__TASK TO COMPLETE__
Start at the first line of the material below and retype each line through the one containing "above the water", exactly.

__DATA SECTION__
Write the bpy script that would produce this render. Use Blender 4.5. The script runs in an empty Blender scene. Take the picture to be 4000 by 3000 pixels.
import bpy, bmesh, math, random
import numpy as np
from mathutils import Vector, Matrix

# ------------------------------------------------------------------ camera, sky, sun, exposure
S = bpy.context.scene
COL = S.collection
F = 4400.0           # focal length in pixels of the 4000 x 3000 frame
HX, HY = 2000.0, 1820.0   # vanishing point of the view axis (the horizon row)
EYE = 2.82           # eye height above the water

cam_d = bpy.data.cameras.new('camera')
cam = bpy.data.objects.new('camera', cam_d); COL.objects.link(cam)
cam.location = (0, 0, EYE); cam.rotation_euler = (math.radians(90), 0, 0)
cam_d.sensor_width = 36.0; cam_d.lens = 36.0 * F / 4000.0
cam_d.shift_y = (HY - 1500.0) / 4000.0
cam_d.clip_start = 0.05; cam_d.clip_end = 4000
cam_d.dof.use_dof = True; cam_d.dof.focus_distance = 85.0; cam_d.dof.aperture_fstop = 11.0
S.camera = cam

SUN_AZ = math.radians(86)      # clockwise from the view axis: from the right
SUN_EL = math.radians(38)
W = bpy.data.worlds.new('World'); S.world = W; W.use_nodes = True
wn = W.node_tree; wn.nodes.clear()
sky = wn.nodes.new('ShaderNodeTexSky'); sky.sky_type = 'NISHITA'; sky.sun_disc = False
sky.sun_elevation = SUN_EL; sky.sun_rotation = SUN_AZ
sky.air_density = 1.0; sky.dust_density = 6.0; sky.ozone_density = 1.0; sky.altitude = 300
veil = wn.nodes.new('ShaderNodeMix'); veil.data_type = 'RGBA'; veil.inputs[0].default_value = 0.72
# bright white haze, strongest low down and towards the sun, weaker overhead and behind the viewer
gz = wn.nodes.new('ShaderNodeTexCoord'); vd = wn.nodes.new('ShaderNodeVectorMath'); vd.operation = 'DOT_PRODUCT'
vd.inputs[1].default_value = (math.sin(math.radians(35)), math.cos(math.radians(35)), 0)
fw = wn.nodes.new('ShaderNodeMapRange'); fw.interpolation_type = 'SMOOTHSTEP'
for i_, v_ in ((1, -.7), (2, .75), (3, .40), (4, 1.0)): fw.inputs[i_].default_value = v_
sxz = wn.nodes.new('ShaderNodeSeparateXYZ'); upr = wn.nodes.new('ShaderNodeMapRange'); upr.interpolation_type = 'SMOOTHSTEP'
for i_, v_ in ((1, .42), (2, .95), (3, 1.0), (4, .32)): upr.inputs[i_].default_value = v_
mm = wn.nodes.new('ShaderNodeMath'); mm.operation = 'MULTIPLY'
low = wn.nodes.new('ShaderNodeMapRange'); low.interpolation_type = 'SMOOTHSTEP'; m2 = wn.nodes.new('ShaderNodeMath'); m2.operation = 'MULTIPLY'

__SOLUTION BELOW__
Write the bpy script that would produce this render. Use Blender 4.5. The script runs in an empty Blender scene. Take the picture to be 4000 by 3000 pixels.
import bpy, bmesh, math, random
import numpy as np
from mathutils import Vector, Matrix

# ------------------------------------------------------------------ camera, sky, sun, exposure
S = bpy.context.scene
COL = S.collection
F = 4400.0           # focal length in pixels of the 4000 x 3000 frame
HX, HY = 2000.0, 1820.0   # vanishing point of the view axis (the horizon row)
EYE = 2.82           # eye height above the water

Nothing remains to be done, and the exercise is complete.